Congratulations Nissanka, commiserations Dickwella: the conflicting fortunes of two Sri Lankan century chasers

Niroshan Dickwella denied a test ton yet again

The Guerillas

CLOSE, day four: Sri Lanka 169 & 476; West Indies 271 & 34-1

Spare a thought for Niroshan Dickwella as he hugged Pathum Nissanka after the latter had reached a hundred on debut in the second innings of the first Test between Sri Lanka and the West Indies.

While the 22-year-old had achieved a much-cherished dream at pretty much the first time of asking, the voluble wicketkeeper-batsman has been there, glimpsed it, but is still to buy the T-shirt.

Nissanka delicately touched the ball fine towards third man off the irregular off spin of Jermaine Blackwood just before the tea interval to advance to three figures, and his partner, who had shared in a sixth-wicket stand of 170 to that point, was quickly up the pitch to congratulate him.

However, Dickwella, who had been past fifty on 16 occasions prior to this match without advancing to a hundred – a man who makes Joe Root look positively addicted to conversion – was 24 runs short of getting such a burden off his back.

When, soon after the resumption, Nissanka top-edged a sweep of Rakheem Cornwall to give the giant off spinner only a second taste of bowling success in this match – he conceding 144 runs off the best part of 50 overs between victims – he must have wondered whether the need for quick runs to set West Indies a testing target on the fourth evening would foil him again, especially when he saw Suranga Lakmal's wild swing to get off the mark a couple of balls later.

But a clever paddled sweep for four off a man as imposing as Shannon Gabriel suggested he wasn't about to alter his commitment to innovative cricket to get there.

Nissanka had become the fourth Sri Lankan to score a hundred on Test debut, a short list which stretches right back to 1987 when Brendan Kuruppu hit New Zealand for an undefeated 201 in Colombo. Extraordinarily, one of only six people to turn a hundred into a double on debut – Kyle Mayers – is also playing in this match.

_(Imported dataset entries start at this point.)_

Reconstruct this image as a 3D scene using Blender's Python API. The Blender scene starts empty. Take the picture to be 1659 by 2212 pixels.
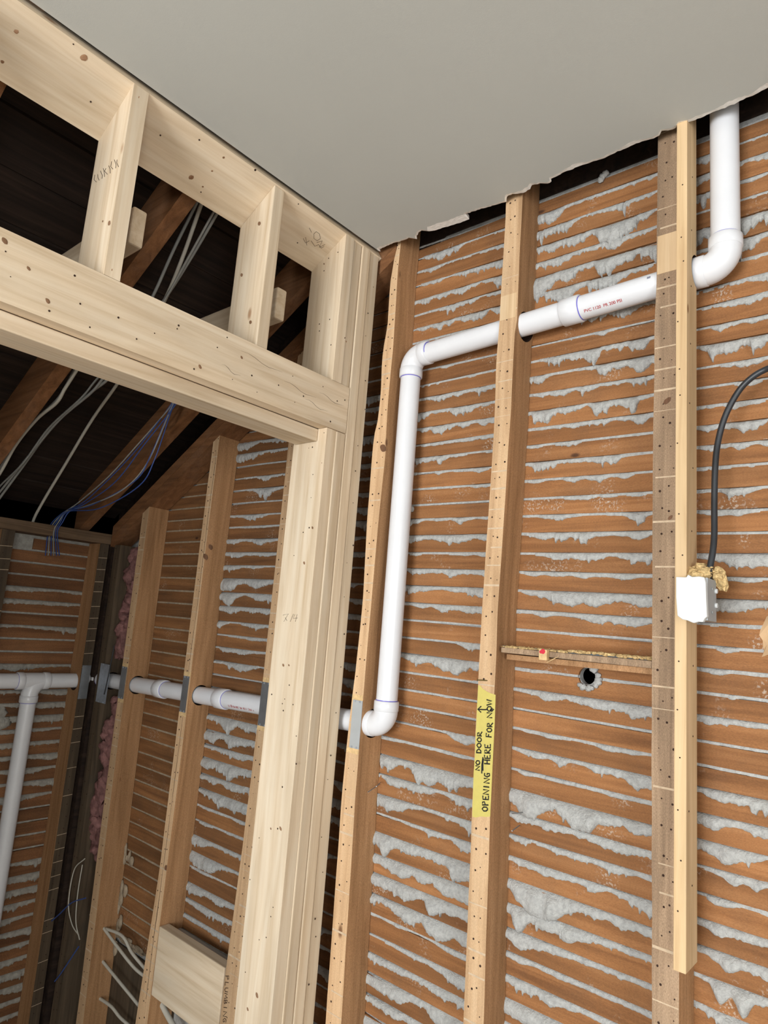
import bpy, bmesh, math, random
import numpy as np
from mathutils import Vector, Matrix, noise
random.seed(7)
sc = bpy.context.scene
C = sc.collection
ZO = 1.95                      # camera height above the floor
# ---------------------------------------------------------------- camera
MR = ((0.76066529, 0.64454055, 0.07717384), (0.05068627, -0.17749533, 0.9828155), (0.64716244, -0.74368198, -0.16768389))
cam = bpy.data.objects.new('camera', bpy.data.cameras.new('camera')); C.objects.link(cam)
cam.matrix_world = Matrix.Translation((0, 0, ZO)) @ Matrix(MR).transposed().to_4x4()
FPX = 1446.62
cam.data.sensor_fit = 'VERTICAL'; cam.data.sensor_height = 36; cam.data.sensor_width = 36
cam.data.lens = FPX / 2212 * 36; cam.data.clip_start = 0.02
sc.camera = cam
# ---------------------------------------------------------------- light and exposure
sc.view_settings.view_transform = 'Standard'; sc.view_settings.look = 'None'
sc.view_settings.gamma = 1; sc.view_settings.use_curve_mapping = False
sc.view_settings.exposure = 0.42
w = bpy.data.worlds.new('world'); sc.world = w; w.use_nodes = True
w.node_tree.nodes['Background'].inputs[0].default_value = (0.5, 0.6, 0.75, 1)
w.node_tree.nodes['Background'].inputs[1].default_value = 0.0
def area(name, loc, rot, sx, sy, power, col):
    l = bpy.data.lights.new(name, 'AREA'); l.shape = 'RECTANGLE'; l.size = sx; l.size_y = sy; l.energy = power; l.color = col
    o = bpy.data.objects.new(name, l); C.objects.link(o); o.location = loc; o.rotation_euler = rot; return o
WIN_Y = -3.2
area('window_daylight', (-0.25, WIN_Y - 0.03, 1.83), (math.radians(90), 0, 0), 1.75, 1.5, 146, (0.94, 0.975, 1.0))
area('side_window_daylight', (2.43, -1.2, 1.83), (0, math.radians(90), 0), 1.3, 1.3, 50, (0.94, 0.975, 1.0))

# ---------------------------------------------------------------- materials
def nodes(m): return m.node_tree.nodes, m.node_tree.links
def newmat(name, rough=0.7, spec=0.3):
    m = bpy.data.materials.new(name); m.use_nodes = True
    b = m.node_tree.nodes['Principled BSDF']; b.inputs['Roughness'].default_value = rough
    b.inputs['Specular IOR Level'].default_value = spec
    return m, b
def ramp(N, stops):
    r = N.new('ShaderNodeValToRGB'); e = r.color_ramp.elements
    while len(e) < len(stops): e.new(0.5)
    for k, (p, c) in enumerate(stops): e[k].position = p; e[k].color = (*c, 1)
    return r
def wood(name, c0, c1, c2, axis, rnd=0.25, knots=0.0, knotc=(0.12, 0.06, 0.03), rough=0.75, grain=1.0, dirt=0.0, dirtc=(0.1, 0.07, 0.05), bump=0.15, fine=0.0, splat=0.0):
    m, b = newmat(name, rough, 0.25); N, L = nodes(m)
    tc = N.new('ShaderNodeTexCoord'); oi = N.new('ShaderNodeObjectInfo')
    add = N.new('ShaderNodeVectorMath'); add.operation = 'MULTIPLY_ADD'
    comb = N.new('ShaderNodeCombineXYZ')
    for k in range(3): L.new(oi.outputs['Random'], comb.inputs[k])
    L.new(comb.outputs[0], add.inputs[0]); add.inputs[1].default_value = (13.1, 7.7, 5.3); L.new(tc.outputs['Object'], add.inputs[2])
    mp = N.new('ShaderNodeMapping'); L.new(add.outputs[0], mp.inputs[0])
    s = [28, 28, 28]; s[axis] = 1.3; mp.inputs['Scale'].default_value = s
    n1 = N.new('ShaderNodeTexNoise'); n1.inputs['Scale'].default_value = 1.6 * grain; n1.inputs['Detail'].default_value = 6; n1.inputs['Roughness'].default_value = 0.6
    n1.inputs['Distortion'].default_value = 0.6; L.new(mp.outputs[0], n1.inputs['Vector'])
    r = ramp(N, [(0.28, c0), (0.5, c1), (0.74, c2)]); L.new(n1.outputs['Fac'], r.inputs[0])
    mp2 = N.new('ShaderNodeMapping'); L.new(add.outputs[0], mp2.inputs[0]); s2 = [9, 9, 9]; s2[axis] = 1.6; mp2.inputs['Scale'].default_value = s2
    n2 = N.new('ShaderNodeTexNoise'); n2.inputs['Scale'].default_value = 1.0; n2.inputs['Detail'].default_value = 3; L.new(mp2.outputs[0], n2.inputs['Vector'])
    hsv = N.new('ShaderNodeHueSaturation'); L.new(r.outputs[0], hsv.inputs['Color'])
    ma = N.new('ShaderNodeMapRange'); ma.inputs['From Min'].default_value = 0; ma.inputs['From Max'].default_value = 1
    ma.inputs['To Min'].default_value = 1 - rnd; ma.inputs['To Max'].default_value = 1 + rnd
    L.new(oi.outputs['Random'], ma.inputs['Value'])
    mb = N.new('ShaderNodeMapRange'); mb.inputs['From Min'].default_value = 0.3; mb.inputs['From Max'].default_value = 0.7
    mb.inputs['To Min'].default_value = 0.84; mb.inputs['To Max'].default_value = 1.14; L.new(n2.outputs['Fac'], mb.inputs['Value'])
    mu = N.new('ShaderNodeMath'); mu.operation = 'MULTIPLY'; L.new(ma.outputs[0], mu.inputs[0]); L.new(mb.outputs[0], mu.inputs[1])
    L.new(mu.outputs[0], hsv.inputs['Value'])
    col = hsv.outputs[0]
    if knots > 0:
        mp3 = N.new('ShaderNodeMapping'); L.new(add.outputs[0], mp3.inputs[0]); s3 = [9, 9, 9]; s3[axis] = 4.2; mp3.inputs['Scale'].default_value = s3
        v = N.new('ShaderNodeTexVoronoi'); v.inputs['Scale'].default_value = 0.9; L.new(mp3.outputs[0], v.inputs['Vector'])
        rr = ramp(N, [(0.0, (1, 1, 1)), (knots * 0.55, (0.85, 0.85, 0.85)), (knots, (0, 0, 0))]); L.new(v.outputs['Distance'], rr.inputs[0])
        mx = N.new('ShaderNodeMix'); mx.data_type = 'RGBA'; L.new(rr.outputs[0], mx.inputs[0]); L.new(col, mx.inputs[6]); mx.inputs[7].default_value = (*knotc, 1)
        col = mx.outputs[2]
    if dirt > 0:
        n3 = N.new('ShaderNodeTexNoise'); n3.inputs['Scale'].default_value = 7; n3.inputs['Detail'].default_value = 8; n3.inputs['Roughness'].default_value = 0.7; L.new(add.outputs[0], n3.inputs['Vector'])
        rr = ramp(N, [(0.5, (0, 0, 0)), (0.72, (dirt, dirt, dirt))]); L.new(n3.outputs['Fac'], rr.inputs[0])
        mx = N.new('ShaderNodeMix'); mx.data_type = 'RGBA'; L.new(rr.outputs[0], mx.inputs[0]); L.new(col, mx.inputs[6]); mx.inputs[7].default_value = (*dirtc, 1)
        col = mx.outputs[2]
    if splat > 0:                       # dried plaster splashes
        na = N.new('ShaderNodeTexNoise'); na.inputs['Scale'].default_value = 9; L.new(add.outputs[0], na.inputs['Vector'])
        nb = N.new('ShaderNodeTexNoise'); nb.inputs['Scale'].default_value = 190; nb.inputs['Detail'].default_value = 4; L.new(add.outputs[0], nb.inputs['Vector'])
        ra = ramp(N, [(0.60, (0, 0, 0)), (0.72, (1, 1, 1))]); L.new(na.outputs['Fac'], ra.inputs[0]); rb = ramp(N, [(0.54, (0, 0, 0)), (0.62, (1, 1, 1))]); L.new(nb.outputs['Fac'], rb.inputs[0])
        mm = N.new('ShaderNodeMath'); mm.operation = 'MULTIPLY'; L.new(ra.outputs[0], mm.inputs[0]); L.new(rb.outputs[0], mm.inputs[1])
        m2 = N.new('ShaderNodeMath'); m2.operation = 'MULTIPLY'; L.new(mm.outputs[0], m2.inputs[0]); m2.inputs[1].default_value = splat
        mx = N.new('ShaderNodeMix'); mx.data_type = 'RGBA'; L.new(m2.outputs[0], mx.inputs[0]); L.new(col, mx.inputs[6]); mx.inputs[7].default_value = (0.50, 0.44, 0.37, 1); col = mx.outputs[2]
    if fine > 0:                        # fuzzy sawn fibres
        mp4 = N.new('ShaderNodeMapping'); L.new(add.outputs[0], mp4.inputs[0]); s4 = [800, 800, 800]; s4[axis] = 260; mp4.inputs['Scale'].default_value = s4
        n4 = N.new('ShaderNodeTexNoise'); n4.inputs['Scale'].default_value = 1.0; n4.inputs['Detail'].default_value = 3; L.new(mp4.outputs[0], n4.inputs['Vector'])
        m4 = N.new('ShaderNodeMapRange'); m4.inputs['From Min'].default_value = 0.3; m4.inputs['From Max'].default_value = 0.7; m4.inputs['To Min'].default_value = 1 - fine; m4.inputs['To Max'].default_value = 1 + fine
        L.new(n4.outputs['Fac'], m4.inputs['Value']); h4 = N.new('ShaderNodeHueSaturation'); L.new(col, h4.inputs['Color']); L.new(m4.outputs[0], h4.inputs['Value']); col = h4.outputs[0]
    L.new(col, b.inputs['Base Color'])
    bp = N.new('ShaderNodeBump'); bp.inputs['Strength'].default_value = bump; bp.inputs['Distance'].default_value = 0.002
    L.new(n1.outputs['Fac'], bp.inputs['Height']); L.new(bp.outputs[0], b.inputs['Normal'])
    return m
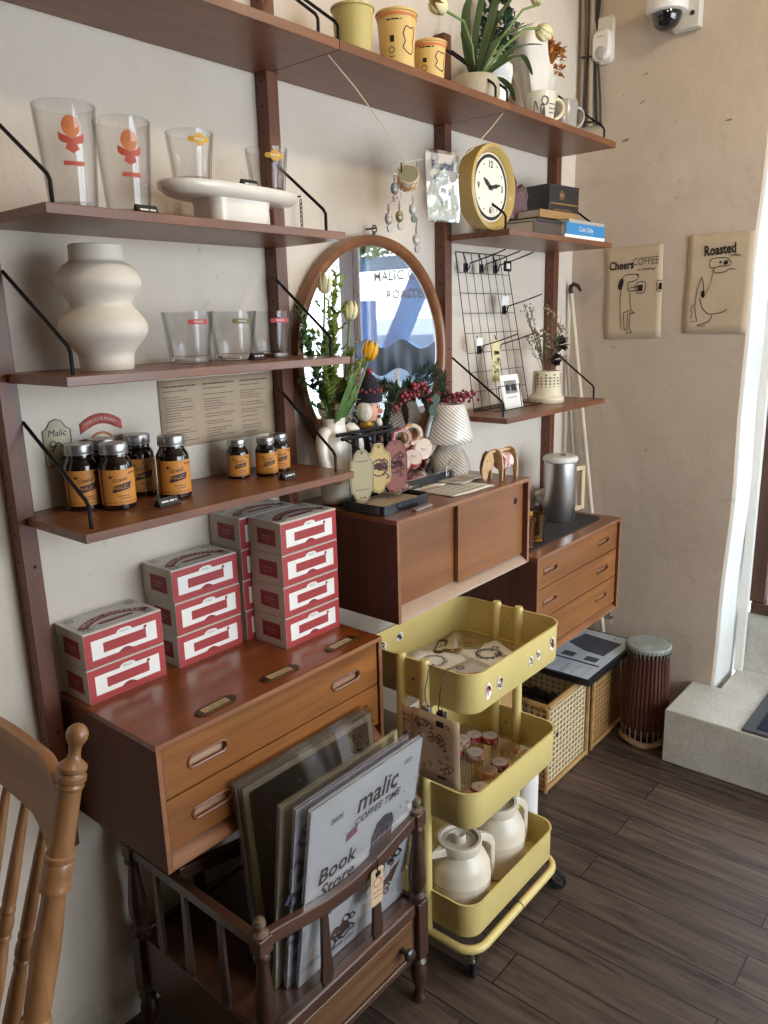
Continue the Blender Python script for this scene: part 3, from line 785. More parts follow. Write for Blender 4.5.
def tumbler(r0, r1, h, facets=0, th=.0028, cut=.55):
    mb = MB(); seg = 40 if not facets else facets*4
    if facets:
        loops = []
        def loop(r, z, amp):
            return [Vector(((r-amp*(1 if (i % 4 in (0,)) else 0 if i % 4 == 2 else .45))*math.cos(2*PI*i/seg), (r-amp*(1 if (i % 4 in (0,)) else 0 if i % 4 == 2 else .45))*math.sin(2*PI*i/seg), z)) for i in range(seg)]
        rz = lambda z: r0+(r1-r0)*z/h
        for z, am in ((0, 0), (.004, .0), (.012, .0028), (h*cut*.6, .0028), (h*cut, .0022), (h*cut+.008, 0), (h*.9, 0), (h, 0)): loops.append(loop(rz(z)-(.003 if z == 0 else 0), z, am))
        for z in (h, h*.5, .016): loops.append([Vector(((rz(z)-th-(.002 if z < h*.6 else 0))*math.cos(2*PI*i/seg), (rz(z)-th-(.002 if z < h*.6 else 0))*math.sin(2*PI*i/seg), z)) for i in range(seg)])
        mb.loft(loops, smooth=True)
    else:
        mb.lathe([(0, 0), (r0-.003, 0), (r0, .003), (r0, .01), (r1, h), (r1-th*.5, h+.001), (r1-th, h), (r0-th, .014), (0, .012)], seg=48)
    return mb
def beer(lab, x, y, ang, s=1.):
    t = thing('beer_glass', lab, 'glass', (x, y, 2.1566), ang, 'tall beer glasses')
    tumbler(.045*s, .058*s, .188*s, 0, .0026).build('glass_body', DRINK, t); MB().lathe([(0, .001), (.042*s, .001), (.0425*s, .010), (0, .010)], seg=40).build('glass_base', GLASS, t)
    mb = MB(); K = frame((0, 0, 0), 'front'); z = .125*s
    mb.flat([(.017*math.cos(2*PI*i/20), z+.018+.020*math.sin(2*PI*i/20)) for i in range(20)], K, 0); o = mb.build('orange_emblem', mat('orange_print', 'c9763f', .5), t, fixn=False); wrap(o, .0545*s)
    mb = MB(); mb.flat([(-.024, z-.004), (-.020, z-.010), (0, z-.016), (.020, z-.010), (.024, z-.004), (.024, z+.008), (.018, z+.004), (0, z-.003), (-.018, z+.004), (-.024, z+.008)], K, .0006)
    mb.flat([(-.013, z-.022), (0, z-.030), (.013, z-.022), (.010, z-.014), (-.010, z-.014)], K, .0006)
    mb.flat([(-.019, z-.052), (.019, z-.052), (.019, z-.044), (-.019, z-.044)], K, .0006)
    mb.ring2(0, z+.022, .009, .003, K, .0008); mb.line([(-.012, z+.010), (0, z+.016), (.012, z+.010)], .002, K, .0008); o = mb.build('red_banner', mat('red_glass_print', 'b8503c', .5), t, fixn=False); wrap(o, .0535*s)
    return t
beer('tall clear beer glass with an orange and red emblem, nearest the photo edge', .112, -.205, -.35, 1.04)
beer('tall clear beer glass with an orange and red emblem, behind the price card', .248, -.190, -.35, 1.02)
def small_glass(lab, x, y, z, r0, r1, h, ang, cola, colb, grp, inner=None):
    t = thing('tumbler_glass', lab, 'glass', (x, y, z), ang, grp)
    tumbler(r0, r1, h, 14, .003).build('glass_body', DRINK, t); MB().lathe([(0, .0015), (r0-.006, .0015), (r0-.006, .012), (0, .012)], seg=40).build('glass_base', GLASS, t)
    K = frame((0, 0, 0), 'front'); zz = h*.80
    mb = MB(); mb.flat([(-.024, zz-.006), (.024, zz-.006), (.028, zz), (.024, zz+.006), (-.024, zz+.006), (-.028, zz)], K, .0002)
    if cola == 'round': mb.flat([(.014*math.cos(2*PI*i/16), zz+.014*math.sin(2*PI*i/16)) for i in range(16)], K, .0004)
    o = mb.build('printed_badge', colb, t, fixn=False); wrap(o, r1+.0004)
    o = text('lettering', 'MALIC', .0085, WHITE, K @ Matrix.Translation((0, zz, 0)), t, d=.0006); wrap(o, r1+.0008)
    return t
REDG = mat('red_badge', 'b13c3a', .5); OLIVE = mat('olive_badge', '6f6638', .5); GOLDB = mat('gold_badge', 'c99a2c', .5)
for x, c, l in ((.438, REDG, 'clear ribbed tumbler with a red badge next to the cream vase'), (.578, OLIVE, 'clear ribbed tumbler with an olive badge, middle of the row'),
                (.712, REDG, 'clear ribbed tumbler with a red badge next to the upright')):
    small_glass(l, x, -.105, 1.8366, .050, .0635, .124, view(x, -.1)*.9+.35, '', c, 'ribbed tumblers on the middle shelf')

# cream oval stand carrying two glasses on the upper shelf
st = thing('display_stand', 'cream oval dish on a block foot, two glasses standing on it', 'display stand', (.572, -.15, 2.1566))
P = []
for i in range(40):
    a = 2*PI*i/40; rx, ry = .208, .082
    k = 1-.10*math.cos(a)**2*0+.0
    P.append(((abs(math.cos(a))**.8)*math.copysign(rx, math.cos(a)), (abs(math.sin(a))**.9)*math.copysign(ry, math.sin(a))*(1-.16*math.cos(a+.4))))
loops = []
for z, s in ((.066, .80), (.070, .90), (.082, .985), (.092, 1.0), (.097, .99), (.096, .965), (.091, .94)): loops.append([Vector((x*s, y*s, z)) for x, y in P])
MB().loft(loops).build('oval_dish', CREAM, st)
loops = []
for z, s in ((0, 1.0), (.002, 1.01), (.05, .99), (.0665, 1.02)): loops.append([Vector((x*s, y*s, z)) for x, y in rrect(-.098, .085, -.055, .055, .03)])
MB().loft(loops).build('block_foot', CREAM, st)
zd = 2.1566+.0915
small_glass('clear ribbed glass with a gold badge at the left end of the cream stand', .452, -.150, zd, .044, .0555, .115, view(.45, -.15)*.9+.35, 'round', GOLDB, 'glasses on the cream stand')
small_glass('clear ribbed glass with a gold badge at the right end of the cream stand', .690, -.150, zd, .044, .0545, .112, view(.69, -.15)*.9+.35, 'round', GOLDB, 'glasses on the cream stand')
price_card(.585, -.195, zd, 'small black price card on the cream stand between the two glasses', .05, 0, .022, 'MALIC')

# ================================================================== PAPERS ON THE LEFT WALL
WF = frame((0, -.0006, 0), 'front')
def poster(name, lab, cat, origin, kind, wd, h, m, thick=.0012, grp=None, curl=.004, rz=0):
    t = thing(name, lab, cat, origin, 0, grp)
    F = frame((0, 0, 0), kind)
    mb = MB(); n, k = 8, 8; g = [[None]*(k+1) for _ in range(n+1)]
    for i in range(n+1):
        for j in range(k+1):
            u, v = i/n, j/k; d = thick+curl*(abs(2*u-1)**3*.5+abs(2*v-1)**4*.6)*(.6+.4*math.sin(5*u+3*v))
            g[i][j] = mb.v((wd*(u-.5), h*(v-.5), max(d, .0008)), F)
    for i in range(n):
        for j in range(k): mb.f([g[i][j], g[i+1][j], g[i+1][j+1], g[i][j+1]], True)
    mb.build('sheet', m, t, solid=.0005, fixn=False)
    return t, F
TAN = mat('tan_menu_paper', 'b8a185', .7, bump=.05)
mp_, F = poster('menu_poster', 'tan paper menu with three columns of small print, taped under the tumblers', 'poster', (.600, -.0008, 1.700), 'front', .395, .18, TAN, curl=.0015)
mb = MB()
for c in range(3):
    x0 = -.185+c*.128
    scribble(mb, x0, x0+.105, .072, .0052, 0, F, d=.0045)
    scribble(mb, x0, x0+.075, .060, .003, 0, F, d=.0045)
    z = .044
    while z > -.08:
        scribble(mb, x0, x0+rnd.uniform(.05, .105), z, .0028, 0, F, d=.0045); z -= rnd.choice((.007, .007, .013))
mb.build('menu_print', BROWNINK, mp_, fixn=False)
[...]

The right-hander was born in Galle, where Dickwella came closest to reaching the milestone back in January when England were the visitors, scoring 92. Three times, in venues as far apart as Abu Dhabi, Colombo and Wellington, he had made it into the 80s and twice more the 70s.

As Sri Lanka passed 450, Dickwella moved into the 90s for a second time. He bludgeoned Kemar Roach back over his head to go to his highest Test score and within one big hit of his goal. Roach replied by coning him from round the wicket, ripping off the extra protection at the back of his helmet. Dickwella, seemingly the most cheerful of characters, laughed it off.

It seemed as if, this time, then, nothing was going to stop him. He had, after all, already survived a catch down the leg-side that the umpire turned down with West Indies out of reviews. But, trying to chop Roach down to third man in the next over, he agonisingly played on. "He will have to wait for that hundred – there is no doubt that one day he will get there," said Ian Bishop on the television commentary.

But will he? There were hands on heads in the Sri Lanka dug out. They were gutted for the 27-year-old. Yet the longer the run goes on, and as bouncy a soul as he is, the more this will surely play on his mind.

Cornwall picked up cheap wickets at the end to catches in the deep as West Indies were left 375 to win with about an hour and a full day to go. In that time John Campbell survived a close lbw shout off Vishwa Fernando before the left-armer, who had finished off the West Indies first innings, found his outside edge. Kraigg Brathwaite, desperate not to lose his first game as the country's new permanent captain, bedded in for the long haul, adding eight in 65 balls to the three in 43 balls he made in the first innings.

But at least he was still there, after 20 difficult overs, Nkrumah Bonner keeping him company.